3、この時の「異言」と「預言」は、紀元一世紀のキリスト教会に特有の「聖霊の賜物」であった。「異言」は、神に向かって話す言葉で、主への賛美や祈りと考えられ、「預言」は、人に向かって話す言葉で、人に教えたり、励ましたり、勧めたりする、教会の交わりの中で大切なものであった。(コリント第一14:1-4)この十二人の弟子たちは、どちらかと言うと、人との交わりを避けていたのであろう。ひたすら真面目に、禁欲的な生活態度に傾いていたのが、この日を境に、聖霊の賜物に満たされて、教会の聖徒の交わりの中で、神を賛美し、神に祈り、互いの励まし合いを喜ぶ者にと、それこそ変えられたのである。パウロは、この出来事をエペソでの注目すべきこととし、後に伝えられるよう願ったのである。聖霊を受けて歩むことの大事さ、また確かさ、素晴らしさを教えたかったと思われる。主イエスと信じて歩む者は、必ず聖霊に満たされ、喜びや感謝に溢れて生きることができる。聖霊が、イエスと共に歩む者を、必ず喜びと感謝に導いて下さるから・・・と。

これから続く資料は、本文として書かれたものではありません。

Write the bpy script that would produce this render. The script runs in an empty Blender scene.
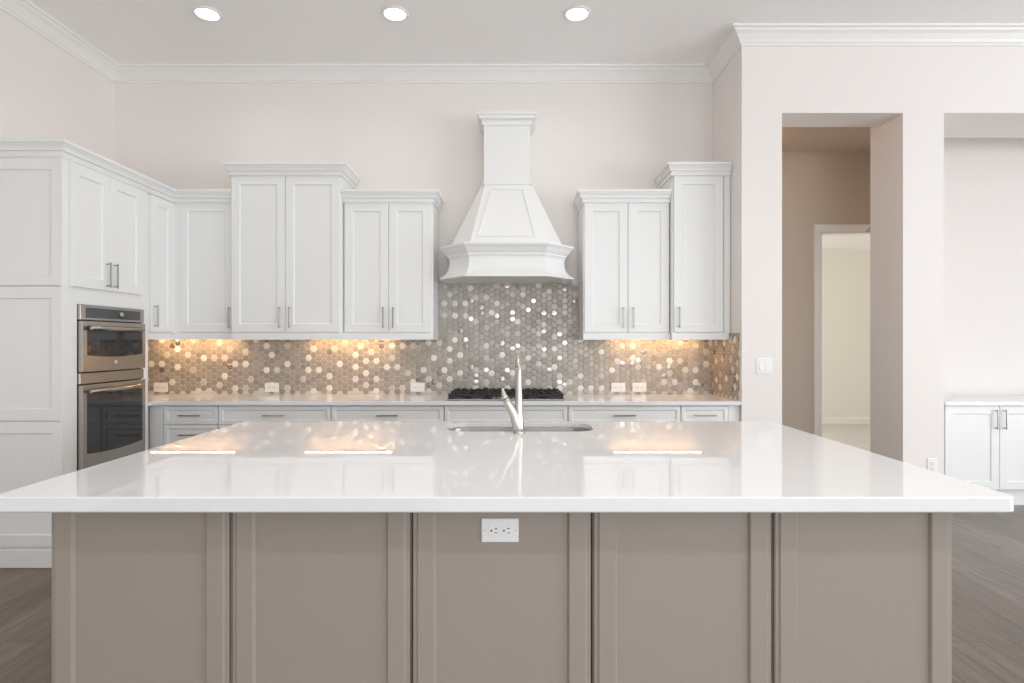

<結び> 聖霊を受けて歩むことは、一世紀の聖徒たちだけのものではない。パウロが繰り返し教える、「御霊によって歩みなさい」また「御霊に満たされなさい」との勧めには、主イエスを信じただけで、そこから前に進まない人々に向って、信仰において成長しなさい、あなたがたには、もっと喜びの生活があるのだからとの、パウロの大いなる勧めが込められていた。その勧めは、私たちにも届けられている。「しかし、御霊の実は、愛、喜び、平安、寛容、親切、善意、誠実、柔和、自制です。このようなものを禁じる律法はありません。」(ガラテヤ5:22-23)この対極にあるのが「肉の行い」であって、私たちは今、どこに立つのか、よくよく考えなければならない。主イエスを信じた時、私たちは、確かに聖霊を受けたのであって、その聖霊に満たされ、導かれて歩むことを喜びとする、そのような者とならせていただきたい。もし私たちが、その証しに生きることがなければ、主イエスを信じることには、何の益もなく、何の損も得もなく、ただ漫然と生きていればそれでよい・・・と人々に告げることになる。聖霊を受けて歩むことは、それほどに大事で、尊いことなのである。主イエスが、私の罪の身代わりとなって十字架で死なれたことを、心から信じる者となり、感謝と喜びをもって、主イエスと共に歩むことが日々導かれるように!!